La télévision publique burkinabè diffusait son programme normal. Ses bâtiments sont traditionnellement gardés par le RSP, qui y a renforcé ses positions, selon un journaliste local contacté par l'AFP.
Les émissions de Radio France Internationale (RFI) et de la radio privée Oméga étaient par ailleurs coupées. Interrogé sur France 24, le directeur de la Radio Oméga Alpha Barry a précisé que l'arrêt des émissions faisait suite à l'irruption dans les locaux de la station d'éléments du RSP qui avaient menacé de mort les journalistes s'ils poursuivaient leurs programmes.

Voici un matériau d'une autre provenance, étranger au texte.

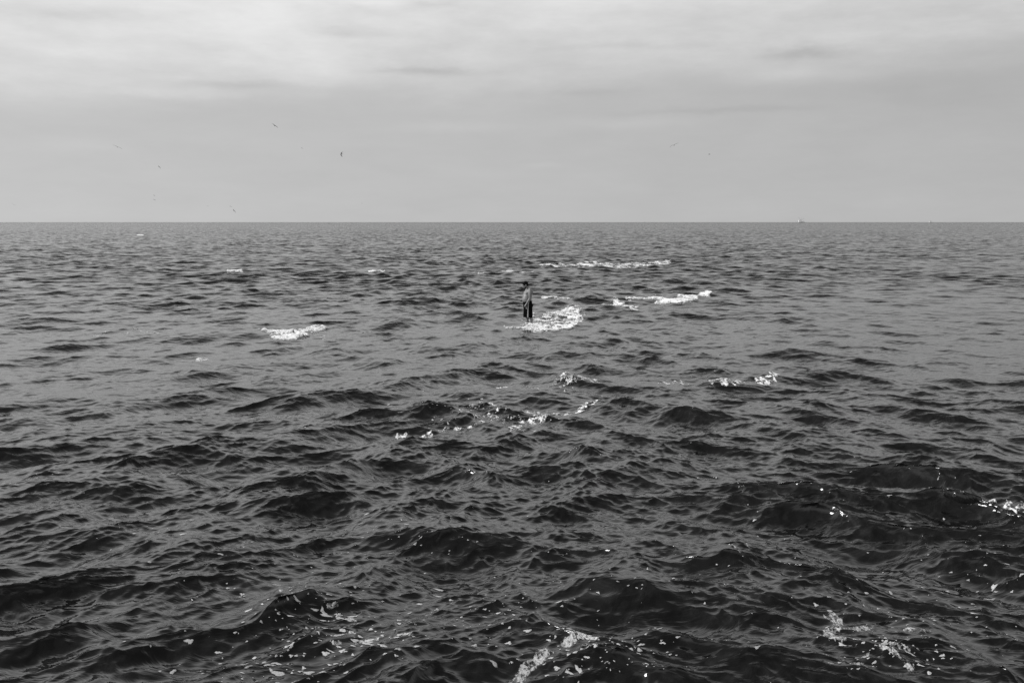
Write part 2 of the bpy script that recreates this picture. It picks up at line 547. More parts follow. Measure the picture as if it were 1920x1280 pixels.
def foam_patch(strokes, label, seed, cell=0.02, nscale=(2.0, 3.0), ragged=0.9, lift=0.015, froth=0.04, mat=None,
               name='foam_patch', cat='sea foam', group=None, kind=None, build=True):
    """strokes: [(pixel points, half thickness px, density)] -> one sheet of froth lying on the sea"""
    pts = [ground(p[0], p[1]) for s in strokes for p in s[0]]
    thick = max(s[1] for s in strokes) * 2.2
    pp = [ground(p[0] + sx, p[1] + sy) for s in strokes for p in s[0] for sx in (-thick, thick) for sy in (-thick, thick)]
    xs = [p[0] for p in pp]; ys = [p[1] for p in pp]
    cx, cy = cell, cell * 1.4
    gx = np.arange(min(xs), max(xs) + cx, cx); gy = np.arange(min(ys), max(ys) + cy, cy)
    GX, GY = np.meshgrid(gx, gy, indexing='xy')
    X = GX.ravel(); Y = GY.ravel()
    c, s_ = math.cos(PITCH), math.sin(PITCH)
    fwd = Y * c + CAM_H * s_
    PX = 960 + F_PX * X / fwd
    PY = 640 - F_PX * (Y * s_ - CAM_H * c) / fwd
    field = np.full(len(X), -9.0)
    for (poly, th, dens) in strokes:
        for (p, q) in zip(poly[:-1], poly[1:]):
            dx, dy = q[0] - p[0], (q[1] - p[1])
            l2 = dx * dx + dy * dy + 1e-9
            t_ = np.clip(((PX - p[0]) * dx + (PY - p[1]) * dy) / l2, 0, 1)
            ex = (PX - p[0] - t_ * dx) / 2.0; ey = PY - p[1] - t_ * dy
            d = np.sqrt(ex * ex + ey * ey) / th
            field = np.maximum(field, np.minimum(dens, dens + 0.35 - d * d * (dens + 0.35)))
    n1 = 0.5 * fbm(X * nscale[0] * 2.4, Y * nscale[1] * 0.8, seed, 5, 0.7) + 0.5 * fbm(X * nscale[0] * 5 + 2 * Y, Y * nscale[1] * 2.2, seed + 3, 4, 0.75)
    val_ = field - (FOAM_CUT if lift > 0.005 else 0.05) + (n1 - 0.5) * 6.5 * ragged
    keep = val_ > -0.35
    edge_ = np.clip(val_ / 0.5, 0, 1)
    P, _ = surface(X, Y)
    lift *= 0.6; froth *= 0.5
    th_ = lift * 0.5 + froth * edge_ * (0.35 + 1.3 * fbm(X * 7, Y * 7, seed + 50, 3, 0.6))
    P[:, 2] += th_
    ny, nx = GX.shape
    idx = np.arange(nx * ny).reshape(ny, nx)
    k = keep.reshape(ny, nx)
    kk = k[:-1, :-1].astype(int) + k[:-1, 1:] + k[1:, 1:] + k[1:, :-1]
    sel = kk >= 3
    q = np.stack([idx[:-1, :-1][sel], idx[:-1, 1:][sel], idx[1:, 1:][sel], idx[1:, :-1][sel]], -1)
    used, inv = np.unique(q.ravel(), return_inverse=True)
    return_P = P[used].copy(); q = inv.reshape(-1, 4)
    allP = return_P; Q = q
    cover = val_[used]
    if not build:
        return allP, Q
    o = quads_obj(name, allP, Q, mat or M_FOAM, {'cover': cover})
    tag(o, label, cat, group, kind)
    return o


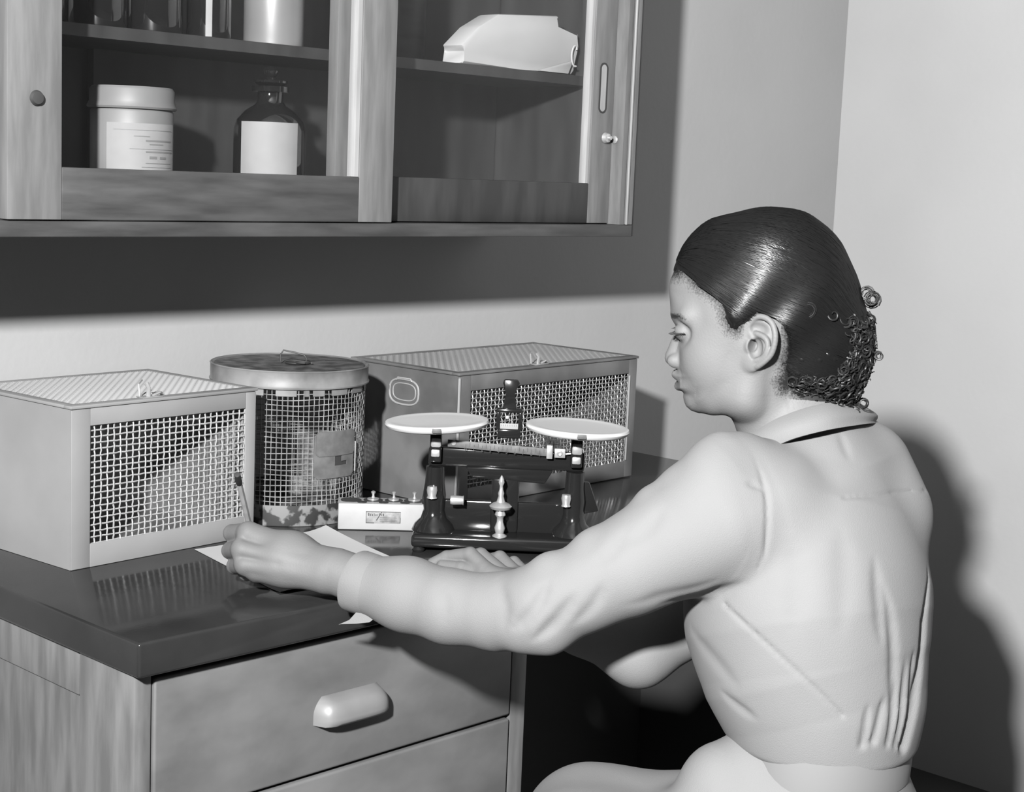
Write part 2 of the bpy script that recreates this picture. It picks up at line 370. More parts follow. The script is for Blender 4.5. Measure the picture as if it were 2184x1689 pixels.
MB().lathe([(0, 0.1105), (0.044, 0.1105), (0.044, 0.128), (0.04, 0.131), (0, 0.131)], (1.43, 1.868, SZ), 48).build('lid', M['grey_tin'], cn)
cn = thing('canister', 'dull grey canister left of the white paper parcel on the upper shelf', 'canister', (1.745, 1.955, SZ))
MB().lathe([(0, 0), (0.039, 0), (0.04, 0.003), (0.04, 0.17), (0, 0.17)], (1.745, 1.955, SZ), 48).build('canister_body', M['wood_rail'], cn)
MB().lathe([(0, 0.1705), (0.042, 0.1705), (0.042, 0.185), (0, 0.187)], (1.745, 1.955, SZ), 48).build('lid', M['wood_rail'], cn)
# folded white paper parcel
q = [ony(x, y, 1.83) for x, y in ((978, 138), (992, 108), (980, 96), (1018, 56), (1060, 30), (1190, 34), (1182, 62), (1232, 72), (1226, 100), (1222, 150), (1215, 161), (1100, 152))]
pb = thing('paper_parcel', 'bright white folded paper parcel on the upper shelf of the right half', 'parcel', (q[0][0], 1.83, SZ))
pp = MB(); poly = [(p[0], max(p[2], SZ+0.0005)) for p in q]
pp.prism(poly, 0.045, Matrix.Translation((0, 1.826, 0)), bev=0.004)
pp.build('parcel_body', M['paper_bag'], pb)
e0 = ony(1222, 112, 1.822)
cu = []
for t in np.linspace(0, 1, 26):
    a = -0.3+t*6.4
    cu.append((e0[0]+0.002+0.007*math.cos(a)*(1-0.3*t), 1.822-0.002*t, e0[2]-0.028*t+0.012*math.sin(a)*(1-0.5*t)+0.008))
MB().tube(cu, 0.0016, 6).build('string', M['paper_bag'], pb)
MB().prism([(e0[0]-0.085, SZ+0.001), (e0[0]-0.006, SZ+0.022), (e0[0]-0.004, SZ+0.017), (e0[0]-0.012, SZ+0.001)], 0.006, Matrix.Translation((0, 1.8185, 0)), bev=0.0015).build('flap', M['paper_bag'], pb)

# ------------------------------------------------------------------ cages
def grid_mesh(mtx, w, h, nx, nz, r, name, m, parent, wob=0.0, amp=0.0, label=None):
    """woven wire in the local XZ plane (y = 0)"""
    g = MB()
    def wire(a, bp, k, along):
        n = 2 + 2*(nz if along == 'z' else nx)
        pts = []
        for i in range(n+1):
            t = i/n; p = [a[j]+(bp[j]-a[j])*t for j in range(3)]
            p[1] += amp*math.cos(PI*(t*(nz if along == 'z' else nx)) + PI*(k % 2) + (PI if along == 'x' else 0))
            if wob: p[0 if along == 'z' else 2] += wob*math.sin(t*9+k*1.7)*0.6+random.uniform(-wob, wob)*0.5
            pts.append(p)
        g.tube(pts, r, 4, mtx, caps=False)
    for i in range(nx+1): wire((w*i/nx, 0, 0), (w*i/nx, 0, h), i, 'z')
    for i in range(nz+1): wire((0, 0, h*i/nz), (w, 0, h*i/nz), i, 'x')
    return g.build(name, M[m], parent, kind='stuff', label=label)
def clip(mtx, parent, m='nickel'):         # sprung hasp standing on the lid rim
    g = MB()
    g.box((-0.016, -0.004, 0), (0.016, 0.012, 0.0012), 0.0004, mtx)
    g.tube([(-0.002, 0.004, 0.001), (-0.002, 0.003, 0.012), (-0.004, 0.006, 0.018)], [0.0032, 0.0024, 0.0035], 8, mtx)
    g.tube([(0.004, 0.004, 0.001), (0.016, 0.004, 0.0045), (0.024, 0.010, 0.002)], 0.0022, 8, mtx)
    g.tube([(-0.012, 0.010, 0.001), (-0.01, 0.014, 0.016), (0.0, 0.02, 0.02)], 0.0012, 6, mtx)
    return g.build('lid_clip', M[m], parent)
def cage(label, N, ang, w, d, h, bl, br_, bb, btm, nx, nz, mats, wr, amp, wob, lidnx, lidny, rim, clipx, name='animal_cage'):
    t = thing(name, label, 'cage', N); F = frame(N, ang); s = 0.0012
    MB().box((0, s, s), (s, d, h), 0, F).build('side_panel', M[mats[0]], t)
    MB().box((w-s, s, s), (w, d, h), 0, F).build('side_panel', M[mats[0]], t)
    MB().box((s, d-s, s), (w-s, d, h), 0, F).build('back_panel', M[mats[0]], t)
    MB().box((0, s, 0), (w, d, s), 0, F).build('floor_pan', M[mats[0]], t)
    f = MB()
    f.box((0, -s, 0), (bl, s*0.9, h), 0.0010, F); f.box((w-br_, -s, 0), (w, s*0.9, h), 0.0010, F)
    f.box((bl, -s, 0), (w-br_, s*0.9, btm), 0.0006, F); f.box((bl, -s, h-bb), (w-br_, s*0.9, h), 0.0006, F)
    f.build('front_frame', M[mats[0]], t)
    g = F @ Matrix.Translation((bl-0.001, s+wr*1.2, btm-0.001))
    grid_mesh(g, w-bl-br_+0.002, h-bb-btm+0.002, nx, nz, wr, 'front_wire_mesh', mats[1], t, wob, amp)
    # lid: folded rim round a wire panel
    L = MB(); z0 = h+0.0008; lt = 0.0045; o = 0.002
    for lo, hi in (((-o, -o-s, z0), (w+o, rim, z0+lt)), ((-o, d-rim, z0), (w+o, d+o, z0+lt)), ((-o, rim, z0), (rim, d-rim, z0+lt)), ((w-rim, rim, z0), (w+o, d-rim, z0+lt))):
        L.box(lo, hi, 0.0012, F)
    lid = L.build('lid', M[mats[2]], t)
    g = F @ Matrix.Translation((rim-0.002, rim-0.002, z0+lt*0.6)) @ Matrix.Rotation(-PI/2, 4, 'X')
    grid_mesh(g, w-2*rim+0.004, d-2*rim+0.004, lidnx, lidny, wr*0.95, 'lid_wire_mesh', mats[1], lid, 0, wr*0.9)
    clip(F @ Matrix.Translation((clipx, 0.006, z0+lt)), lid)
    return t, F
N1 = onz(150, 1217, 0.0005)
c1, F1 = cage('white painted cage with square wire mesh front at the left end of the bench', N1, math.radians(4.5), 0.301, 0.236, 0.2035,
     0.0285, 0.018, 0.022, 0.030, 26, 19, ('cage_paint', 'cage_wire', 'cage_paint'), 0.00115, 0.0007, 0.0006, 46, 34, 0.013, 0.128)
N2 = onz(968, 1085, 0.0005)
c2, F2 = cage('long grey galvanised cage with mesh lid at the back, behind the balance', N2, math.radians(3.0), 0.452, 0.236, 0.2055,
     0.028, 0.022, 0.024, 0.028, 46, 22, ('galv', 'galv_wire', 'galv'), 0.00095, 0.0011, 0.0004, 60, 30, 0.013, 0.20)
for x in (0.0, 0.430):                     # bright folded corner bead and slide rail of the grey cage
    MB().box((x-0.0012+(-0.001 if x == 0 else 0), -0.0034, 0.002 if x == 0 else 0.03), (x+0.0022, -0.0013, 0.203 if x == 0 else 0.178), 0.0008, F2).build('bright_edge', M['galv_light'], c2)
# oval embossed hand-hold on its left side, with a wire bail above
def oval(cx, cz, w, h, n=28):
    return [(cx+math.copysign(abs(math.cos(2*PI*k/n))**0.7, math.cos(2*PI*k/n))*w/2, cz+math.copysign(abs(math.sin(2*PI*k/n))**0.7, math.sin(2*PI*k/n))*h/2) for k in range(n)]
g = MB(); og = oval(0.115, 0.168, 0.064, 0.040)
g.tube([(-0.0008, y, z) for y, z in og]+[(-0.0008, og[0][0], og[0][1]), (-0.0008, og[1][0], og[1][1])], 0.0016, 6, F2, caps=False)
i_g = oval(0.115, 0.168, 0.050, 0.027)
g.tube([(-0.0003, y, z) for y, z in i_g]+[(-0.0003, i_g[0][0], i_g[0][1])], 0.0010, 6, F2, caps=False)
g.build('embossed_handle', M['galv_light'], c2)
g = MB(); g.tube([(-0.002, 0.097, 0.186), (-0.0025, 0.10, 0.190), (-0.0025, 0.128, 0.190), (-0.002, 0.131, 0.186)], 0.0013, 6, F2); g.build('wire_bail', M['galv_light'], c2)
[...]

Depuis la chute de Blaise Compaoré, exilé en Côte d'Ivoire, le Burkina Faso est dirigé par des autorités intérimaires avec à leur tête le président Kafando et le Premier ministre Zida. Elles doivent rendre le pouvoir à l'issue des élections.
Aucun partisan de l'ancien président Compaoré ne peut se présenter au scrutin au nom d'une loi électorale très controversée rendant "inéligibles" tous ceux qui ont soutenu un "changement inconstitutionnel", soit la tentative de M. Compaoré de modifier la Constitution pour supprimer la limitation des mandats présidentiels.
"Quand on se comporte de cette manière-là, ces choses arrivent", a d'ailleurs estimé sur France 24 Léonce Koné, vice-président du directoire du CDP, refusant de "condamner" le mouvement en cours et jugeant que les futures élections ne seraient "pas démocratiques".